Persisting concerns over “muted industrial activity and higher interest rates…combined have led to recessionary scenarios gaining traction and worries of a downward shift in the oil demand growth,” said the International Energy Agency in its latest monthly Oil Market Report. The agency highlighted that the recent price declines reflect a growing rift between investor sentiment and a tightening supply-demand picture. The agency has then revised its global oil demand forecast by 200,000 barrels per day from its previous projection, to reach 102 million barrels per day in 2023. U.S. and Chinese economic data, fears of more interest rate hikes in the U.S., and fears of a recession, which is already a fact in certain industries, notably freight transport. The world’s largest crude oil importer, China, will account for nearly 60% of global oil demand growth in 2023 and the IEA anticipates after consumption set its all-time record of 16 million barrels per day in March.

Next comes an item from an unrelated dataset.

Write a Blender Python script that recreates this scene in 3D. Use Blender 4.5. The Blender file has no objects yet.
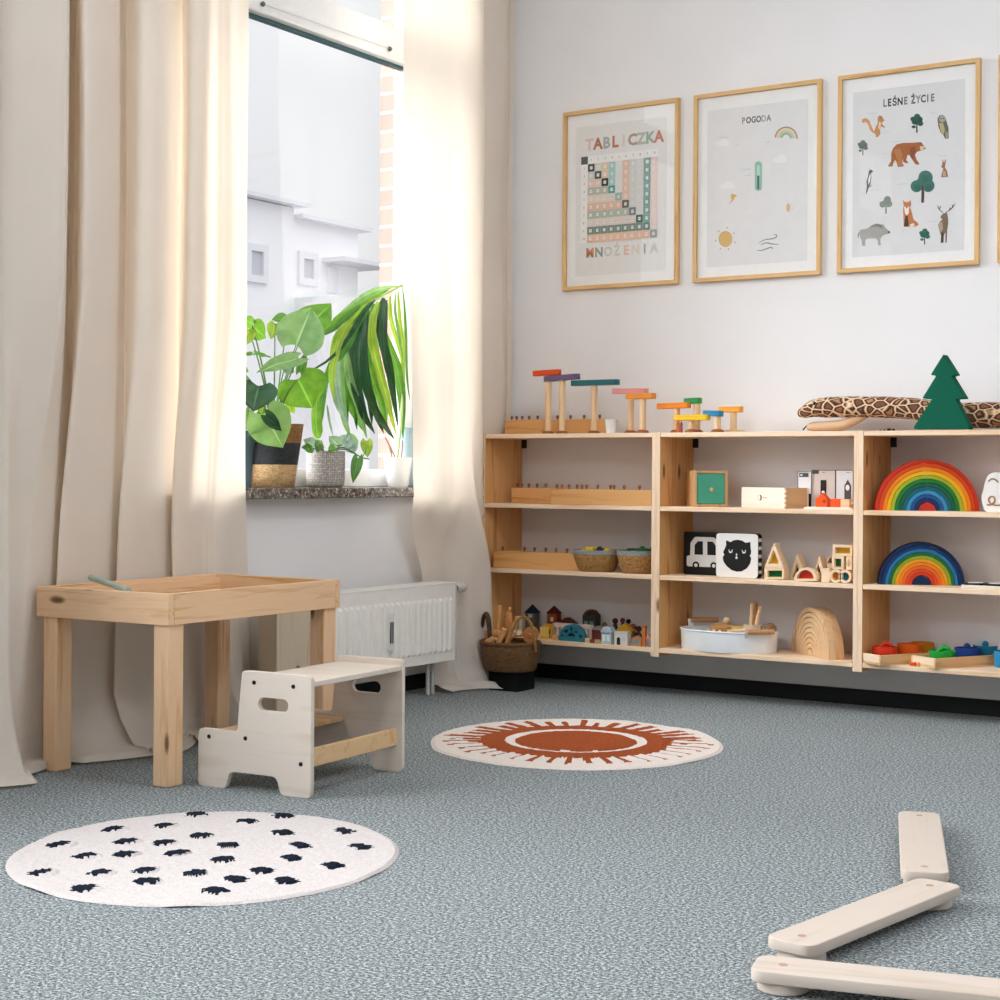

Of course, all these are only projections based on historical data and common sense. The thing about markets, however, is that they do not always obey common sense but tend to get swayed on a dime. The past four weeks are evidence of that, with oil traders largely ignoring any fundamentals to focus on what banks call the macro picture. They have ignored data about Chinese refinery throughputs and oil imports to focus on the latest PMU, which has shown a contraction in the country’s growth pace. They have ignored data about U.S. production trends to focus on the April CPI reading, which showed inflation remains a substantial conundrum. The so-called macro picture has a huge bearing on oil demand, which tends to decline in times of high inflation and raising interest rates.